• **THE TASK**: Print the records below exactly, from the line containing "Reconstruct this image" down to the line containing "scn.camera = camo", both lines included, and omit every picture.

• **ENTRIES**:
※
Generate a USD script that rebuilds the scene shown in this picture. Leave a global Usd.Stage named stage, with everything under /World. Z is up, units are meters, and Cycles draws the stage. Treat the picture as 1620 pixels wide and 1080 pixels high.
※
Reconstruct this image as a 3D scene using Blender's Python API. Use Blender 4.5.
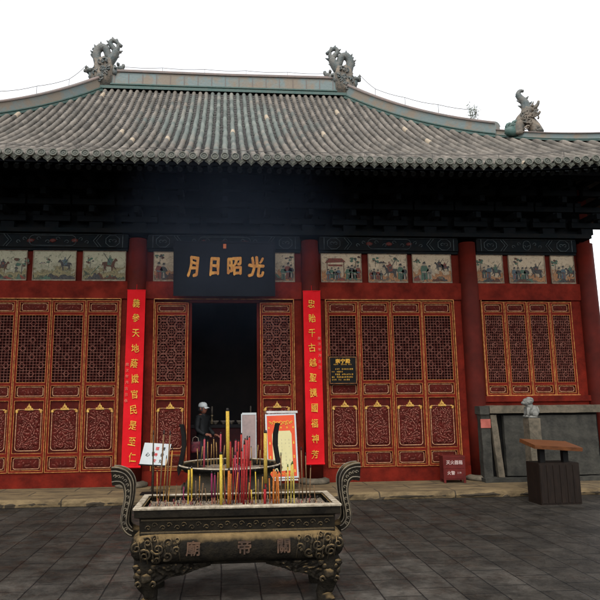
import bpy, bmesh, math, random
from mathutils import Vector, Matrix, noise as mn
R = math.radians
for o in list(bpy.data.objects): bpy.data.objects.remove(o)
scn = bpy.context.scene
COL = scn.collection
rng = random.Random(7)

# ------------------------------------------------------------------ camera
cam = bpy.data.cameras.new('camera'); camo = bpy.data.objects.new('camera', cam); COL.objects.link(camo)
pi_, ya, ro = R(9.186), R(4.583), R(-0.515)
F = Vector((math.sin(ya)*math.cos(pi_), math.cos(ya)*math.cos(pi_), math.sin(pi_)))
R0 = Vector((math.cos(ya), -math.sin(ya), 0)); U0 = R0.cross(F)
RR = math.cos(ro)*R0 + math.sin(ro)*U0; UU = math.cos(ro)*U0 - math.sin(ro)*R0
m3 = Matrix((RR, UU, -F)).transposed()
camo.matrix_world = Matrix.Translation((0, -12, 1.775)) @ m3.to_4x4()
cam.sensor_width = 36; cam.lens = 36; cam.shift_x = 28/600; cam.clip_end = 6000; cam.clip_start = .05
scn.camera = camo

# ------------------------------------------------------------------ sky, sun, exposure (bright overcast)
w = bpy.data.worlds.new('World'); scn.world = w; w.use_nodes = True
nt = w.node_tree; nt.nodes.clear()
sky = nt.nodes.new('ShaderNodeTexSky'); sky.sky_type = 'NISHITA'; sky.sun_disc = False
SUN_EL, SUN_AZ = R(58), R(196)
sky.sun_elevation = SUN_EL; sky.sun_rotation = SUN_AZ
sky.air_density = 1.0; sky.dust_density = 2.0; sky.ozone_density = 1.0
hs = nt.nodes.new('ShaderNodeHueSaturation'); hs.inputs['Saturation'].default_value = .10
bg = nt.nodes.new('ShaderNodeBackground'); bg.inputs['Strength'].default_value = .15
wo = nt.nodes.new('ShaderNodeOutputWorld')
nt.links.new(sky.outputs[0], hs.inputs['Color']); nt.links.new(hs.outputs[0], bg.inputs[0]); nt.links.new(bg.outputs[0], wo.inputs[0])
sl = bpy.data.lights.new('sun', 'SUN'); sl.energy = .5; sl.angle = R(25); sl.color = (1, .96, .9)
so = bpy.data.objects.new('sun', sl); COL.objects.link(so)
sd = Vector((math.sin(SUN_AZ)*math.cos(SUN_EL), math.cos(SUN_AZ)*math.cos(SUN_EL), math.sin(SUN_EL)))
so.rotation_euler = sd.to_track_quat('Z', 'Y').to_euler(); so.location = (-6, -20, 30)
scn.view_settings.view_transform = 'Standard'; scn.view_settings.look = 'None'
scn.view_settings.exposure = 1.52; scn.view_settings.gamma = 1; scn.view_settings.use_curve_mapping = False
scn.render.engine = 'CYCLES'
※
• **OUTPUT BELOW**:
Reconstruct this image as a 3D scene using Blender's Python API. Use Blender 4.5.
import bpy, bmesh, math, random
from mathutils import Vector, Matrix, noise as mn
R = math.radians
for o in list(bpy.data.objects): bpy.data.objects.remove(o)
scn = bpy.context.scene
COL = scn.collection
rng = random.Random(7)

# ------------------------------------------------------------------ camera
cam = bpy.data.cameras.new('camera'); camo = bpy.data.objects.new('camera', cam); COL.objects.link(camo)
pi_, ya, ro = R(9.186), R(4.583), R(-0.515)
F = Vector((math.sin(ya)*math.cos(pi_), math.cos(ya)*math.cos(pi_), math.sin(pi_)))
R0 = Vector((math.cos(ya), -math.sin(ya), 0)); U0 = R0.cross(F)
RR = math.cos(ro)*R0 + math.sin(ro)*U0; UU = math.cos(ro)*U0 - math.sin(ro)*R0
m3 = Matrix((RR, UU, -F)).transposed()
camo.matrix_world = Matrix.Translation((0, -12, 1.775)) @ m3.to_4x4()
cam.sensor_width = 36; cam.lens = 36; cam.shift_x = 28/600; cam.clip_end = 6000; cam.clip_start = .05
scn.camera = camo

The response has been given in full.